_TASK DESCRIPTION_
Extract all lines in the data that contain the word "scene".

[start of INFORMATION PROVIDED]

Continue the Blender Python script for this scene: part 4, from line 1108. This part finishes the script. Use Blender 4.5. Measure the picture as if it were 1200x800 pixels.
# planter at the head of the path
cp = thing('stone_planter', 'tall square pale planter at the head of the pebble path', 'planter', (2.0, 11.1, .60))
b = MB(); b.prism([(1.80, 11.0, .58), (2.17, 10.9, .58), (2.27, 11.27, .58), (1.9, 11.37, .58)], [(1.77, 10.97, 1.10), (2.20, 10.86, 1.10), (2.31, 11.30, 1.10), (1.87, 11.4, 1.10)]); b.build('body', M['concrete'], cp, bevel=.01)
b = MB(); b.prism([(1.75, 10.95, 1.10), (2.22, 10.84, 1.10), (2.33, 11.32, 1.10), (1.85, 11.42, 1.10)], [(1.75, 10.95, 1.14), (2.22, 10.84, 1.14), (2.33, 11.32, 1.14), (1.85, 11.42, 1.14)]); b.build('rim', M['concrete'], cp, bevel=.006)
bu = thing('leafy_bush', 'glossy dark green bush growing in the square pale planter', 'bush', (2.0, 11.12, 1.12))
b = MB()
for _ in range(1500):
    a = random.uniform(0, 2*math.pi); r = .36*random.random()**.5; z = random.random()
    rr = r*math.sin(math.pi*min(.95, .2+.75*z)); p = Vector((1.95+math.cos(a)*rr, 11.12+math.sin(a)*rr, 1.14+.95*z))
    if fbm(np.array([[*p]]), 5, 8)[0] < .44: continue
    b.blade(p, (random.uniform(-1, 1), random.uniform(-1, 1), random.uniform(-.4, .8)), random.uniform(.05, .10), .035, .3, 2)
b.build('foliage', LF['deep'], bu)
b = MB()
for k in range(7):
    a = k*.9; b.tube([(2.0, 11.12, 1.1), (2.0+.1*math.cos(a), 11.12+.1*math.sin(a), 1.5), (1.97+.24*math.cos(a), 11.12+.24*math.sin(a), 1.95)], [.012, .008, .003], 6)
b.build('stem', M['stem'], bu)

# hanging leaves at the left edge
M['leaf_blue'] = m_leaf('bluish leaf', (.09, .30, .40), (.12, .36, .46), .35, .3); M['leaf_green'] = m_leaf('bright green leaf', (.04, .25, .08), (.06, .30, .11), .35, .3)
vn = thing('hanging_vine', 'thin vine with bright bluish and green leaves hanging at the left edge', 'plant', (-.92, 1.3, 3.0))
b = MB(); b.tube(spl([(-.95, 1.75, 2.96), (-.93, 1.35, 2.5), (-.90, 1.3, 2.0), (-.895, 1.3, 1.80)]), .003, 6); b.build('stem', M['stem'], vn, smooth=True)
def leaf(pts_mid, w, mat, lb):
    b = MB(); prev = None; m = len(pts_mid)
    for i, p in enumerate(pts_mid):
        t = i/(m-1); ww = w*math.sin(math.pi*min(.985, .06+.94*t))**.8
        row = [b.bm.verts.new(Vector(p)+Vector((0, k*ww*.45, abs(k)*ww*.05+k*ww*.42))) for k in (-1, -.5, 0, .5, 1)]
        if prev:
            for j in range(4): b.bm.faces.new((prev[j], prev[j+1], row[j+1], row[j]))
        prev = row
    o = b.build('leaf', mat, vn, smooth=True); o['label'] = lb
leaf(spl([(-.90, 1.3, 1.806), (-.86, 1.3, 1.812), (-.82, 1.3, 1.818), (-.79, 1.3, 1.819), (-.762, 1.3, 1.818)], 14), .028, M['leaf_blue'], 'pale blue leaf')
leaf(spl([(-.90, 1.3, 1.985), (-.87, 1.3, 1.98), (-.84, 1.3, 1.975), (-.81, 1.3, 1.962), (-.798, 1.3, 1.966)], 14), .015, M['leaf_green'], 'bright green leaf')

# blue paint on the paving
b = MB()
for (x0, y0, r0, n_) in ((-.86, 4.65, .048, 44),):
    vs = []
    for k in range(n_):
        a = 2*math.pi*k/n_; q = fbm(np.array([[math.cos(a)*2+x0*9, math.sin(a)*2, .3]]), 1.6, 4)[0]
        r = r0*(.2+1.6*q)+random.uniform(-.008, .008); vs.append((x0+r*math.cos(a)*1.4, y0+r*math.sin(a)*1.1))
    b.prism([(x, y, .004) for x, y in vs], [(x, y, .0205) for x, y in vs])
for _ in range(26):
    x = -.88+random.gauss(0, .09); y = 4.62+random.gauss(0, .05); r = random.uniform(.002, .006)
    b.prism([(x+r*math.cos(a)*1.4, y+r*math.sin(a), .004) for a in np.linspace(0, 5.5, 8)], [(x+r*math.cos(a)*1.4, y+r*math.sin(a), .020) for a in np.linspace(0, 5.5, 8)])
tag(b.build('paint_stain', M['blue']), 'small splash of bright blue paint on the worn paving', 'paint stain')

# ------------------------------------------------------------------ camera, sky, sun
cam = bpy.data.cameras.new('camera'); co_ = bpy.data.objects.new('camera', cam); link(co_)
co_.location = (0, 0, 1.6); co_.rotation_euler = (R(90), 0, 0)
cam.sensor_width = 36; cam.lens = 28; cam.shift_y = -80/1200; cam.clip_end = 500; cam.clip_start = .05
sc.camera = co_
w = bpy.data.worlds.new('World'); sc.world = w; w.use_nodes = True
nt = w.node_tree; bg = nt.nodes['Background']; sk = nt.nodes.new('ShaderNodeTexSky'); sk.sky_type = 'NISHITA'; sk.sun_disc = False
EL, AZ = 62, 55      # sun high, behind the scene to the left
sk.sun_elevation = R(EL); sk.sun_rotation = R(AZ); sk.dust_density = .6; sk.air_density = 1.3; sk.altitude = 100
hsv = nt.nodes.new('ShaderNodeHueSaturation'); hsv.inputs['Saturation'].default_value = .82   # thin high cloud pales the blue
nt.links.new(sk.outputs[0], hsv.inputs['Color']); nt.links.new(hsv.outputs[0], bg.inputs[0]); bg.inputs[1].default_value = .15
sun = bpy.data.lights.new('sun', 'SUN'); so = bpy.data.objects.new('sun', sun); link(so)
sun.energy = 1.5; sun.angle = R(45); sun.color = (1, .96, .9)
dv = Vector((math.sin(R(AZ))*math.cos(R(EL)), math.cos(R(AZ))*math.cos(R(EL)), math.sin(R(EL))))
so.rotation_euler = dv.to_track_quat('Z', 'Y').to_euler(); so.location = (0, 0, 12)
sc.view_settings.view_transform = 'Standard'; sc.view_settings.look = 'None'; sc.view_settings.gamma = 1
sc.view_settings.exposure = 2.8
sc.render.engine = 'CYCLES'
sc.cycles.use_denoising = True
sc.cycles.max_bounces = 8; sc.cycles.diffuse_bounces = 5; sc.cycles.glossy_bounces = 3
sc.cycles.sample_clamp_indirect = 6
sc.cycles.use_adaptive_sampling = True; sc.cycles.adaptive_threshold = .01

[end of INFORMATION PROVIDED]

_ANSWER TO THIS PROBLEM_
Continue the Blender Python script for this scene: part 4, from line 1108. This part finishes the script. Use Blender 4.5. Measure the picture as if it were 1200x800 pixels.
EL, AZ = 62, 55      # sun high, behind the scene to the left